ダンジョンに出会いを求めるのは間違っているだろうか 10 (GA文庫)
理知を備えるモンスター『異端児(ゼノス)』との邂逅も束の間、ベルはウィーネと引き離されてしまう。懊悩の日々に埋もれるベルだったが、ウィーネにも魔の手が迫ろうとしていた。 そして、
「武装したモンスターの大移動を確認! ギルドは討伐任務を発令します! ! 」
暴走する『異端児』によって賽は投げられた。引き鉄となったのは暴悪な狩猟者達、代償は都市の全派閥を巻き込む動乱。激動のオラリオで少年は決断を迫られる。憧憬と怪物、現実と理想、英雄と罪人。人類とモンスターの狭間で、ベルは──
「君は、本当に愚かだな……」
これは少年が歩み、女神が記す、──【眷族の物語(ファミリア・ミィス)】──
人間の悪意を発端に自分達とは夢の真逆の道を進み出してしまった『異端児』たち。ベルは彼らを、そしてウィーネを救えるか!?な第10巻。
9巻の話の流れから重い話になることは重々承知していたが、ここまで後味の悪いものが出てくるのは予想外。
このシリーズの空気的に、なんだかんだで最後はベル君がスカッと晴らしてくれるんじゃないかと、心のどこかで思っていたんだが。いや一応バッドエンドではないけどさ。むしろ体裁だけならハッピーエンドか。ハッピー感はゼロだけど。

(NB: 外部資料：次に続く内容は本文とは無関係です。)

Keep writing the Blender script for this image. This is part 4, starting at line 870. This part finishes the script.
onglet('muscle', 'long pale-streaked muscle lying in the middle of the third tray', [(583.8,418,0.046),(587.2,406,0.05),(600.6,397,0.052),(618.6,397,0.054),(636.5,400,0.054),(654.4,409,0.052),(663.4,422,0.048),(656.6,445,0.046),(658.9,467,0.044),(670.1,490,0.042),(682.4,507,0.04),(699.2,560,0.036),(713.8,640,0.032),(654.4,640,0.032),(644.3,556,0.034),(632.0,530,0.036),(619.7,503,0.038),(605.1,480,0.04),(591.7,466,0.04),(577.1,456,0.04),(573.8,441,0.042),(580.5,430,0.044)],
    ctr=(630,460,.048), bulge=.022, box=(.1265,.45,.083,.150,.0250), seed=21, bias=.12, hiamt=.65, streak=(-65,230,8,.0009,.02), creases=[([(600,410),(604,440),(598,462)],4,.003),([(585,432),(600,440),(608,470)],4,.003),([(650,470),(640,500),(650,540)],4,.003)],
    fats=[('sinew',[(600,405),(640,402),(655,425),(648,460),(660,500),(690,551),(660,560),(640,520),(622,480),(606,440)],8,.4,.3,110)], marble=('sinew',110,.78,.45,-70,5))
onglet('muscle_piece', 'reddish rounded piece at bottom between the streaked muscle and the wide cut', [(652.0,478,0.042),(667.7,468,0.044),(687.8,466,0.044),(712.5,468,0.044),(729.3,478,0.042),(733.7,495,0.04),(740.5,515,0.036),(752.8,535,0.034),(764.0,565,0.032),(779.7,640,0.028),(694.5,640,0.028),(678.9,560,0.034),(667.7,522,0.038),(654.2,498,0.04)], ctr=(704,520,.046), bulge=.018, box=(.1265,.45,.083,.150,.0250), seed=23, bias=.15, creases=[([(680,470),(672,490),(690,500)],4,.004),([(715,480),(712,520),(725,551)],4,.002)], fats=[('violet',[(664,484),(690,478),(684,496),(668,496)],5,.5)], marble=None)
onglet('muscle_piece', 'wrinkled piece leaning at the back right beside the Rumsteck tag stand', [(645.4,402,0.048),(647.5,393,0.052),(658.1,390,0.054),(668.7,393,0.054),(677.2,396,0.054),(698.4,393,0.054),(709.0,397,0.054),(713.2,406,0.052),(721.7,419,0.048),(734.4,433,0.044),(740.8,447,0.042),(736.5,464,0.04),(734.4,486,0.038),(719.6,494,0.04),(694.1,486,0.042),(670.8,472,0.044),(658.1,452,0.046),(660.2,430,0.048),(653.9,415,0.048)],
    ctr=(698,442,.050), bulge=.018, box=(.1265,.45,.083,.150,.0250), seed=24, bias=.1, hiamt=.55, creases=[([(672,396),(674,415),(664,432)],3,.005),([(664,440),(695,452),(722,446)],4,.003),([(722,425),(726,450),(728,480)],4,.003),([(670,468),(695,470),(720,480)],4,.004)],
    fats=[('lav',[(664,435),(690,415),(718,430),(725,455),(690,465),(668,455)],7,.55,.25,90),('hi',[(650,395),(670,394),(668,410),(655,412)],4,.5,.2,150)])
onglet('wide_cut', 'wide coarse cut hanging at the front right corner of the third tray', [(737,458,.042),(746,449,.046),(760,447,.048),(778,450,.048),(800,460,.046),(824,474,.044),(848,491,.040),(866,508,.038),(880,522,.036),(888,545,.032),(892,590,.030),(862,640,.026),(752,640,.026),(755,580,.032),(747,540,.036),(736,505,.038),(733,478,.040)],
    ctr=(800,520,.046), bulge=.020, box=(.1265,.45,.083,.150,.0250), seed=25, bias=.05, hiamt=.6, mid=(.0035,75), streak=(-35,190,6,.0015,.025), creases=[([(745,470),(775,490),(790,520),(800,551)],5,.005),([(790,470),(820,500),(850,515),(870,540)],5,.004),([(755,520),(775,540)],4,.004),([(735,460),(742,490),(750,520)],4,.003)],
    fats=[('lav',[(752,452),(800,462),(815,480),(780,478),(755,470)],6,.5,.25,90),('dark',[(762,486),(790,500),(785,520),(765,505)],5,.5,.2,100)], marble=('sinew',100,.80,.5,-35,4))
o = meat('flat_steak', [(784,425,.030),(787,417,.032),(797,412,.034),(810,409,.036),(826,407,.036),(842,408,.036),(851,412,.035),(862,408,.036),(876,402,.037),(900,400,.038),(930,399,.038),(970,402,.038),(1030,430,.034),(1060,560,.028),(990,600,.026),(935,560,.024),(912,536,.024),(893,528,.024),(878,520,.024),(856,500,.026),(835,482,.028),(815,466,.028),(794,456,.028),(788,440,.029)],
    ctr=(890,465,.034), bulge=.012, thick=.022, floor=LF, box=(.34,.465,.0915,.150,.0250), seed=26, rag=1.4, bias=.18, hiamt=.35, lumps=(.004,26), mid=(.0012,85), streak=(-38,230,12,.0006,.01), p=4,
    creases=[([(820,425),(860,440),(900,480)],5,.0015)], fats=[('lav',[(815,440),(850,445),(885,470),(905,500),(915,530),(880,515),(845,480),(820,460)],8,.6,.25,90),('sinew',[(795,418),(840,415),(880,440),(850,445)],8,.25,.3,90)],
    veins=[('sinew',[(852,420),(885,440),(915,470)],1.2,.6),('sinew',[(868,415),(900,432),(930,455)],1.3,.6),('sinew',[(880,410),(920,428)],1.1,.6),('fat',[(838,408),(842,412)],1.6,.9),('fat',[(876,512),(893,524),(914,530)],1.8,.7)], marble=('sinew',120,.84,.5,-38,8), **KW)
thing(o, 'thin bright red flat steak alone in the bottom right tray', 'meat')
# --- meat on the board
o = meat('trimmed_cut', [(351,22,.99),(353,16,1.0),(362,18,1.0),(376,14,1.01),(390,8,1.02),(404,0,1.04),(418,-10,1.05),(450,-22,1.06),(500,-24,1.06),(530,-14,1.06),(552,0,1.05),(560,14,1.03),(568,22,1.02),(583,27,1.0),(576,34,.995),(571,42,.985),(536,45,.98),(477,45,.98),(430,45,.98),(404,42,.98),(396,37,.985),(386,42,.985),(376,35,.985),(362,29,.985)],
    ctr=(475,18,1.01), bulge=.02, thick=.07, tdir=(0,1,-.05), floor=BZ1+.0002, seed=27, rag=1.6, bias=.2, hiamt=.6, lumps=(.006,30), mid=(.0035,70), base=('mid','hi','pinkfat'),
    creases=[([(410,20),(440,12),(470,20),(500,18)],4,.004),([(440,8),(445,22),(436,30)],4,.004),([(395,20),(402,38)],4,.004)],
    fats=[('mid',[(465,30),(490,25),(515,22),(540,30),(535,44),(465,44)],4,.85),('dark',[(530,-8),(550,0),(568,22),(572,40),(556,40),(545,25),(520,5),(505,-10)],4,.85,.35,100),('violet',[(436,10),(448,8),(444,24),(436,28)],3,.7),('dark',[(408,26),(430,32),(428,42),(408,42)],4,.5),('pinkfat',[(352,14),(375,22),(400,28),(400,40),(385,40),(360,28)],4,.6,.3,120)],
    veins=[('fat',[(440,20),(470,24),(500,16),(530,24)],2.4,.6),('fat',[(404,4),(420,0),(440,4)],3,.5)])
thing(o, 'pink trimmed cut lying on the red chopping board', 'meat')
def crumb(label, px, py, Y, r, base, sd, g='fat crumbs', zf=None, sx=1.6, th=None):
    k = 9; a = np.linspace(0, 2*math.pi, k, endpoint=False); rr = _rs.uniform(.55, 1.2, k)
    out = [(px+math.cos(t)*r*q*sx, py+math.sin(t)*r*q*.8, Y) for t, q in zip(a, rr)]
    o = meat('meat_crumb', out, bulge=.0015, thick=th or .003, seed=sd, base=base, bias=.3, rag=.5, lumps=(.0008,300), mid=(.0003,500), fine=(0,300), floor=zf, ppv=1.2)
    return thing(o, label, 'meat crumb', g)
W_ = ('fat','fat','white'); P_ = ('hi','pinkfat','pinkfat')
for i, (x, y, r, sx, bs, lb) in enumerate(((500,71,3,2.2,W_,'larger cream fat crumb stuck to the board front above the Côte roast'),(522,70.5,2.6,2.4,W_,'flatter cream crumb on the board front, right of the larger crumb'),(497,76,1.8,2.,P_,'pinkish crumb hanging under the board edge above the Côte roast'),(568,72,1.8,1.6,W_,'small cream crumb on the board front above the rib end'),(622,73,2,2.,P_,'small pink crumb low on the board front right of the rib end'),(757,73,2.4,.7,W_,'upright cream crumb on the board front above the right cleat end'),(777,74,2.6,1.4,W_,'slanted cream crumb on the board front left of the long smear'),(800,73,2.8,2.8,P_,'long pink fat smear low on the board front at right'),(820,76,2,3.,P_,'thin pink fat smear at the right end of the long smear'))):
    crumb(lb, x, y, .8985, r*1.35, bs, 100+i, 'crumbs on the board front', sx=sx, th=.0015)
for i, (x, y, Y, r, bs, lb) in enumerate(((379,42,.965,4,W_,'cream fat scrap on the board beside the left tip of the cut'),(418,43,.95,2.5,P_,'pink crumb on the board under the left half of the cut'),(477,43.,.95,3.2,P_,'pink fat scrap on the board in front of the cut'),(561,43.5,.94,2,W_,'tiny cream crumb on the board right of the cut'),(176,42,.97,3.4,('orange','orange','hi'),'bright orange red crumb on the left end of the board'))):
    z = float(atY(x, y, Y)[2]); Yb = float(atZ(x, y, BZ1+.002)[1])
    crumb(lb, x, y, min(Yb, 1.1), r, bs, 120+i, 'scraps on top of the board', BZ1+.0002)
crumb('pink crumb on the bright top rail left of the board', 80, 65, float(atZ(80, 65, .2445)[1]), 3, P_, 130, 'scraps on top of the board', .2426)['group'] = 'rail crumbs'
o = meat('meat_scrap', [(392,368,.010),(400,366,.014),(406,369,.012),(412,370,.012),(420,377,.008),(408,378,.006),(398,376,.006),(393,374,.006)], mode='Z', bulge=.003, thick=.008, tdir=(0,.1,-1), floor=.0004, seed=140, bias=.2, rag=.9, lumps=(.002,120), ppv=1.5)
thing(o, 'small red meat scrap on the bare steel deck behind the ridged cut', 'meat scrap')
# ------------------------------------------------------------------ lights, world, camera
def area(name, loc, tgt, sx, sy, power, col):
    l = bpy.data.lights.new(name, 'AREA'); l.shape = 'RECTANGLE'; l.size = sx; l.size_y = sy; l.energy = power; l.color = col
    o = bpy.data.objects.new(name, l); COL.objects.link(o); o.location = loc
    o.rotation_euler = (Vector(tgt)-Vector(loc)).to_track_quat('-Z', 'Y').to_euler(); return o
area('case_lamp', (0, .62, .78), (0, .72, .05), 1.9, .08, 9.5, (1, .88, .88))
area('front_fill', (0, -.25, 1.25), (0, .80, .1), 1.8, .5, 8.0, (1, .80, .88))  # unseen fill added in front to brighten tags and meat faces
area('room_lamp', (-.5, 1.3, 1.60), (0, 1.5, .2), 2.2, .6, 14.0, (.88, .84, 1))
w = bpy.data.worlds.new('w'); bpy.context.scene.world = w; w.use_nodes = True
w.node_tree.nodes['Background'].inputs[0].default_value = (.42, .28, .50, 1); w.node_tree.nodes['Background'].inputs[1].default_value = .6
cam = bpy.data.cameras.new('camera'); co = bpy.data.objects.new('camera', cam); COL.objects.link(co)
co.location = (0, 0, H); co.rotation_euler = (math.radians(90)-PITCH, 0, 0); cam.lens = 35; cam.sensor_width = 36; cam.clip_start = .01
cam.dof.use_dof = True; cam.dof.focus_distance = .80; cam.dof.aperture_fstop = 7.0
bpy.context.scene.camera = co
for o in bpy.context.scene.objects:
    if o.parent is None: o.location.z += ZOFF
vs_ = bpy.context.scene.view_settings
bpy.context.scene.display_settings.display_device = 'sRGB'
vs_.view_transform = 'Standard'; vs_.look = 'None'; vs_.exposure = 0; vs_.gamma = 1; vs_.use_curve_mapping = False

でも「ベルの成長」というこのシリーズのメインテーマにとっては、とても大事なエピソードだったことは間違いない。
それはベルが憧れる『英雄』とは何なのか。
格好良くもなければ清廉潔白でもない、時には正義ですらない。ベルがもがき苦しむ姿を通じて『英雄』の真実の姿を示す物語だった。理想と現実のギャップを、自分の理想を追うことの厳しさをこれでもかと知らしめられ、それでもその道を進む覚悟があるのかと問い続けられたベル。表紙の血塗られた道を行くベルの姿はこういうことか。
フェルズとエイナに救われて完全な挫折までは行かなかった気がするが、大きな転機になることは疑いようもなく、この先ベルがどんな道を進むのか、周りとの関係がどう変化するのか。先が読めなくて続きが楽しみだ。決着しなかった異端児たちの行く末も気になる。
とりえあず次はベル君汚名返上の話かな? 神ヘルメスは何を用意してくるのやら。